By doing what, the same thing they're doing now on free over the air radio? People already know if they want to hear radio where to go.

Even though personal speaker sales are supposed to be huge this holiday season, I can see a huge backlash coming once the general public learns that these devices are harvesting data on everything you say in the home. And I mean, everything. If it detects a dog barking, you'll see a lot more ads for pet food and products from Amazon. These things make Facebook privacy concerns look like Fort Knox. Speakers aren't being offered because Google or Amazon are trying to be convenient, it's for harvesting your personal information and then selling you stuff. Of course if speaker users only read the fine print in the terms of use when setting up their Alexa account, they would see that they're signing all their privacy away.

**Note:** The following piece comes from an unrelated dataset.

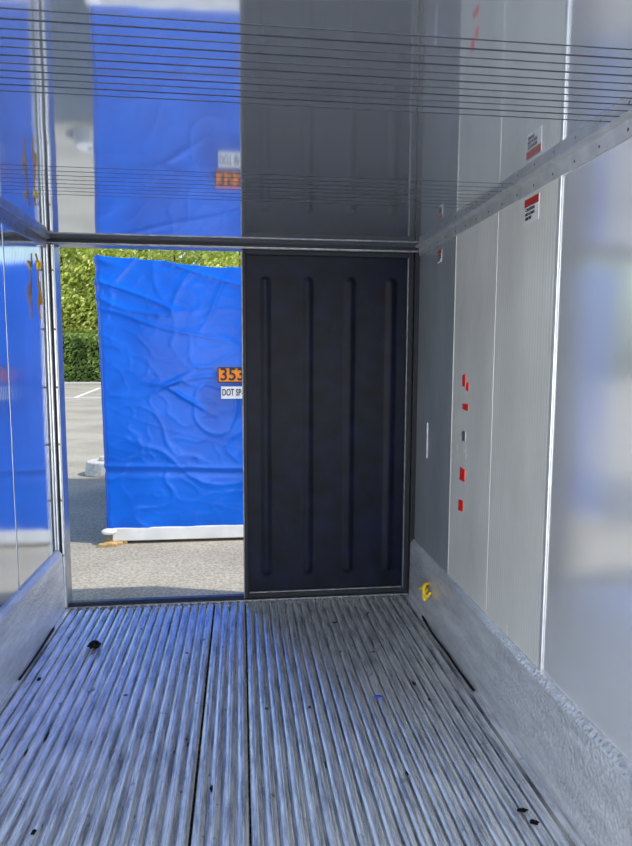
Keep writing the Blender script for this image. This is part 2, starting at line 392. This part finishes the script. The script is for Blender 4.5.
tube('rubber_strip',[(1.10,3.62,.004),(1.085,3.40,.004),(1.095,3.15,.004),(1.09,2.95,.004),(1.095,2.75,.004)],.006,M_black)
tube('rubber_strip_b',[(-1.10,3.7,.004),(-1.09,3.4,.004),(-1.095,3.1,.004)],.005,M_black)

# ---------------------------------------------------------------- tarp-covered crate
cr=empty('tarp_covered_crate')
CX0,CX1,CY0,CY1=-1.265,1.22,5.80,8.55
boxes('crate_body',[(CX0+.10,CX1-.06,CY0+.07,CY1-.07,-.02,2.30)],M_skirt,cr)
boxes('base_skirt',[(CX0+.09,CX1,CY0-.005,CY0+.03,-.092,.03),(CX0+.09,CX0+.12,CY0+.03,CY1,-.092,.03),(CX1-.03,CX1,CY0+.03,CY1,-.092,.03),(CX0+.12,CX1-.03,CY1-.03,CY1,-.092,.03)],M_skirt,cr,bevel=.008)
tb=[]
for i,xx in enumerate((CX0-.02,CX0+.02,CX0+.06)):
    tb.append((xx,xx+.16,CY0-.09+i*.045,CY0-.05+i*.045,G,-.092))
tb+=[(CX0+.0,CX0+.2,CY0+.06,CY0+.14,G,-.092),(CX1-.16,CX1+.02,CY0-.06,CY0+.1,G,-.092),(CX0,CX0+.14,CY1-.1,CY1+.05,G,-.092),(CX1-.14,CX1,CY1-.1,CY1+.05,G,-.092)]
boxes('timber_blocks',tb,M_wood,cr,bevel=.003)
bm=bmesh.new(); bmesh.ops.create_uvsphere(bm,u_segments=16,v_segments=8,radius=.05,matrix=Matrix.Translation((CX0+.06,CY0+.0,.0))@Matrix.Diagonal((1.4,1,.6,1)))
me=bpy.data.meshes.new('corner_cap'); bm.to_mesh(me); bm.free(); finish(me,'corner_cap',M_skirt,cr,smooth=True)
def ridg(p): return 1-abs(noise.noise(p))*2.2
def wrinkle(X,Y,Z):
    u=X+Y*.9
    h=.004*noise.noise(Vector((u*1.1,3.3,Z*1.2)))
    w1=max(0,ridg(Vector((u*1.1+Z*.8,Z*1.4-u*.7,1.7))))**11
    w2=max(0,ridg(Vector((u*2.2-Z*1.6,Z*1.6,7.7))))**10
    w3=max(0,ridg(Vector((u*.7,Z*4.4+u*1.3,4.1))))**9
    w5=max(0,ridg(Vector((u*2.0+Z*2.2,Z*2.0-u*1.5,31.))))**11
    w4=max(0,ridg(Vector((u*5,Z*6,9.1))))**7
    top=min(1,max(0,(Z-1.6)/.7))
    m=max(0,.35+1.1*noise.noise(Vector((u*.9,Z*.9,20))))
    h+=.012*w1*m+.010*w2*(.15*m+top)+.017*w3*(.08+top)+.009*w5*m+.0022*w4
    h+=.010*math.exp(-((Z-.58-.02*math.sin(u*2))/.018)**2)-.008*math.exp(-((Z-.54-.02*math.sin(u*2))/.03)**2)
    for (ux,uz,sl) in ((4.60,1.36,.5),(4.72,1.22,-.6)):
        d=(Z-uz)-sl*(u-ux); l=(u-ux)
        h+=.012*math.exp(-(d/.018)**2)*math.exp(-(l/.16)**2)
    bot=max(0,(.25-Z)/.25)
    h+=bot*.006*math.sin(u*15+3*noise.noise(Vector((u*2,0,0))))
    return min(h,.034)
bm=bmesh.new(); bmesh.ops.create_cube(bm,size=2)
bmesh.ops.subdivide_edges(bm,edges=bm.edges[:],cuts=170,use_grid_fill=True)
bot=[f for f in bm.faces if all(v_.co.z<-.999 for v_ in f.verts)]
bmesh.ops.delete(bm,geom=bot,context='FACES')
mx_,my_=(CX0+CX1)/2,(CY0+CY1)/2; hx,hy=(CX1-CX0)/2,(CY1-CY0)/2
for v_ in bm.verts:
    a,b_,c=v_.co
    X=mx_+a*hx; Y=my_+b_*hy
    zt=2.465-.07*min(1,max(0,(X-CX0)/1.1))+.008*math.sin(X*5)
    zb_=.005+.006*math.sin(X*3+Y*5)+.003*math.sin(X*19)
    f=(c+1)/2
    Z=zb_+(zt-zb_)*f
    nrm=Vector((a if abs(a)>.98 else 0,b_ if abs(b_)>.98 else 0,c if c>.98 else 0))
    if nrm.length>0: nrm.normalize()
    w=wrinkle(X,Y,Z)
    p=Vector((X,Y,Z))+nrm*(w-.004)
    e=[max(0,(abs(q)-.97)/.03) for q in (a,b_)]
    if e[0]>0 and e[1]>0: p.x-=math.copysign(.02*e[1]*e[0],a); p.y-=math.copysign(.02*e[0]*e[1],b_)
    if a<0: p.x+=.03*(-a)*(1-f)
    v_.co=p
me=bpy.data.meshes.new('tarp'); bm.to_mesh(me); bm.free()
finish(me,'tarp',M_tarp,cr,smooth=True)
RX=(math.pi/2,0,0); yp=CY0-.04
boxes('placard',[(-.205,.145,yp,CY0,1.36,1.50)],M_orange,cr)
boxes('placard_border',[(-.205,.145,yp-.002,yp,1.36,1.370),(-.205,.145,yp-.002,yp,1.49,1.50),(-.205,-.195,yp-.002,yp,1.37,1.49),(.135,.145,yp-.002,yp,1.37,1.49)],M_ink,cr)
text('placard_number','3536',.155,(-.187,yp-.002,1.43),RX,M_ink,cr,sx=.98)
boxes('permit_label',[(-.175,.175,yp,CY0,1.215,1.325)],M_white,cr)
text('permit_text','DOT SP-20549',.085,(-.168,yp-.002,1.27),RX,M_ink,cr,sx=.60)

# ---------------------------------------------------------------- outdoors
boxes('ground',[(-60,60,-30,80,G-.3,G)],M_asph)
pl=empty('parking_lines')
def line(xa,ya,xb,yb,w=.12):
    d=Vector((xb-xa,yb-ya,0)).normalized(); p=Vector((-d.y,d.x,0))*w/2
    A=Vector((xa,ya,G)); B=Vector((xb,yb,G)); up=Vector((0,0,.006))
    v8=[A-p,A+p,B+p,B-p]; v8+= [q+up for q in v8]
    me=bpy.data.meshes.new('stripe'); me.from_pydata([tuple(q) for q in v8],[],[(3,2,1,0),(4,5,6,7),(0,1,5,4),(1,2,6,5),(2,3,7,6),(3,0,4,7)]); me.update()
    finish(me,'stripe',M_paint,pl)
for k in range(-4,5): line(-7.05+k*2.7,28,-7.95+k*2.7,37,.16)
line(-25,27.5,12,27.8,.16)
bm=bmesh.new()
bmesh.ops.create_cone(bm,cap_ends=True,segments=48,radius1=.30,radius2=.27,depth=.2,matrix=Matrix.Translation((-1.98,9.45,G+.1)))
bmesh.ops.create_cone(bm,cap_ends=True,segments=32,radius1=.10,radius2=.09,depth=.06,matrix=Matrix.Translation((-1.98,9.45,G+.23)))
me=bpy.data.meshes.new('concrete_post_base'); bm.to_mesh(me); bm.free()
finish(me,'concrete_post_base',M_conc,bevel=.02)
boxes('curb',[(-45,40,41.0,41.3,G,G+.18)],M_conc,bevel=.03)

def leaves(n,fn,size):
    vs=[];fs=[]
    for _ in range(n):
        p=fn(); 
        d=Vector((random.gauss(0,1),random.gauss(0,1),random.gauss(0,1))).normalized()
        e=d.orthogonal().normalized(); g=d.cross(e)
        s=size*random.uniform(.6,1.3); i=len(vs)
        vs+= [tuple(p+e*s*.5),tuple(p+g*s*.22),tuple(p-e*s*.5),tuple(p-g*s*.22)]
        fs.append((i,i+1,i+2,i+3))
    return vs,fs
def tree(x,y,h,r,nl=11000,low=.30):
    root=empty('broadleaf_tree')
    bm=bmesh.new(); me=bpy.data.meshes.new('trunk')
    def seg(a,b_,ra,rb):
        d=(b_-a); q=d.to_track_quat('Z','Y').to_matrix().to_4x4()
        bmesh.ops.create_cone(bm,cap_ends=True,segments=10,radius1=ra,radius2=rb,depth=d.length,matrix=Matrix.Translation((a+b_)/2)@q)
    base=Vector((x,y,G)); mid=Vector((x+.2,y,G+h*low)); seg(base,mid,.28,.2)
    cl=[]
    for i in range(7):
        an=i*math.tau/7+random.random(); q=mid+Vector((math.cos(an)*r*.55,math.sin(an)*r*.55,h*random.uniform(.05,.3)))
        seg(mid,q,.12,.05); cl.append(q)
    seg(mid,mid+Vector((0,0,h*.45)),.18,.06)
    bm.to_mesh(me); bm.free(); finish(me,'trunk',M_bark,root)
    cs=[(q+Vector((0,0,.1)),r*.5) for q in cl]+[(mid+Vector((random.uniform(-1,1)*r*.6,random.uniform(-1,1)*r*.4,h*random.uniform(-.08,.6))),r*random.uniform(.35,.55)) for _ in range(16)]
    def fn():
        c,rr=random.choice(cs)
        while True:
            d=Vector((random.gauss(0,1),random.gauss(0,1),random.gauss(0,1))).normalized()*rr*random.uniform(.6,1.0)
            d.z*=.85
            if (c+d).z>G+.1: return c+d
    vs,fs=leaves(nl,fn,.42)
    me=bpy.data.meshes.new('canopy'); me.from_pydata(vs,[],fs); me.update(); finish(me,'canopy',M_leaf,root)
for i in range(9):
    tree(-27+i*4.4+random.uniform(-.6,.6),49.5+random.uniform(-.4,1),random.uniform(12.5,14.5),random.uniform(3.8,4.3),13000,.27)
for i in range(9):
    tree(-31+i*4.8+random.uniform(-.6,.6),59+random.uniform(-1,1),random.uniform(13,15),random.uniform(4.6,5.2),11000,.18)
hd=empty('hedge')
def fh():
    X=random.uniform(-34,22); t_=random.random()
    top=3.1+.3*noise.noise(Vector((X*.5,0,0)))
    if t_<.65: return Vector((X,42.2+.25*noise.noise(Vector((X,0,5)))+random.uniform(0,.3),G+random.random()*top))
    return Vector((X,42.2+random.random()*1.6,G+top+random.uniform(-.25,.15)))
vs,fs=leaves(34000,fh,.30)
me=bpy.data.meshes.new('foliage'); me.from_pydata(vs,[],fs); me.update(); finish(me,'foliage',M_leaf2,hd)
boxes('inner_branches',[(-34,22,42.6,43.8,G,G+2.7)],simple('hedge_core',(.015,.03,.01),.9),hd)

# ---------------------------------------------------------------- light
sd=Vector((.58,-.17,.78)).normalized()
L=bpy.data.lights.new('sun','SUN'); L.energy=3.7; L.angle=.009; L.color=(1,.95,.86)
so=bpy.data.objects.new('sun',L); COL.objects.link(so); so.rotation_euler=sd.to_track_quat('Z','Y').to_euler(); so.location=(5,-1,12)
A=bpy.data.lights.new('rear_fill_light','AREA'); A.shape='RECTANGLE'; A.size=2.1; A.size_y=2.1; A.energy=76; A.color=(1,.99,.98)  # added fill light behind the camera, brightens the interior
ao=bpy.data.objects.new('rear_fill_light',A); COL.objects.link(ao); ao.location=(0,YB+.02,1.15); ao.rotation_euler=(math.radians(90),0,0)
w=bpy.data.worlds.new('World'); S.world=w; w.use_nodes=True
nt=w.node_tree; bg=nt.nodes['Background']
sky=nt.nodes.new('ShaderNodeTexSky')
sky.sky_type='NISHITA'; sky.sun_disc=False; sky.sun_elevation=math.radians(53); sky.sun_rotation=math.atan2(sd.x,sd.y)
nt.links.new(sky.outputs[0],bg.inputs[0]); bg.inputs[1].default_value=.28

S.view_settings.view_transform='Standard'
S.view_settings.exposure=0

cam=bpy.data.cameras.new('camera'); co=bpy.data.objects.new('camera',cam); COL.objects.link(co)
cam.sensor_fit='HORIZONTAL'; cam.sensor_width=36; cam.lens=35.8; cam.clip_start=.05; cam.clip_end=300
R=Matrix.Rotation(math.radians(-6.85),4,'Z')@Matrix.Rotation(math.radians(90-5.85),4,'X')@Matrix.Rotation(math.radians(.2),4,'Z')
co.matrix_world=Matrix.Translation((0,0,1.58))@R
S.camera=co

And you're concerned that advertisers driving radio formats are a problem?

I doubt they really care all that much about data harvesting. Look at how many people use the internet, their smart phone -- all these other data harvesting mediums. Data harvesting hasn't stopped that. If they really cared about data harvesting and the potential bugging of their own homes, smart speaker sales would be zero.
 
If they really cared about data harvesting and the potential bugging of their own homes, smart speaker sales would be zero.

It might affect how they use it. For example, they might unplug it at times when it's not in use.

This might also cause Congress to look into some possible legislation affecting privacy and these devices.
 
I doubt they really care all that much about data harvesting. Look at how many people use the internet, their smart phone -- all these other data harvesting mediums. Data harvesting hasn't stopped that. If they really cared about data harvesting and the potential bugging of their own homes, smart speaker sales would be zero.

For all the same reasons millions of people were quick to share all their personal information on social media sites like Facebook. Now that the facts have been flowing out via the press about the impacts of data harvesting and personal security risks of putting your personal information on social media platforms, I would hope that consumers would be more wary of just agreeing to the terms of service on those speakers, than just clicking the "I agree" box and regretting it later.
 
Kelly, you raise some really good points that are probably beyond the scope of this board. I heard a TED talk recently in which the speaker said he and his team read the terms of service for many apps people had and it took the better part of three days. If companies expect their customers to read these agreements, they need to be significantly less wordy.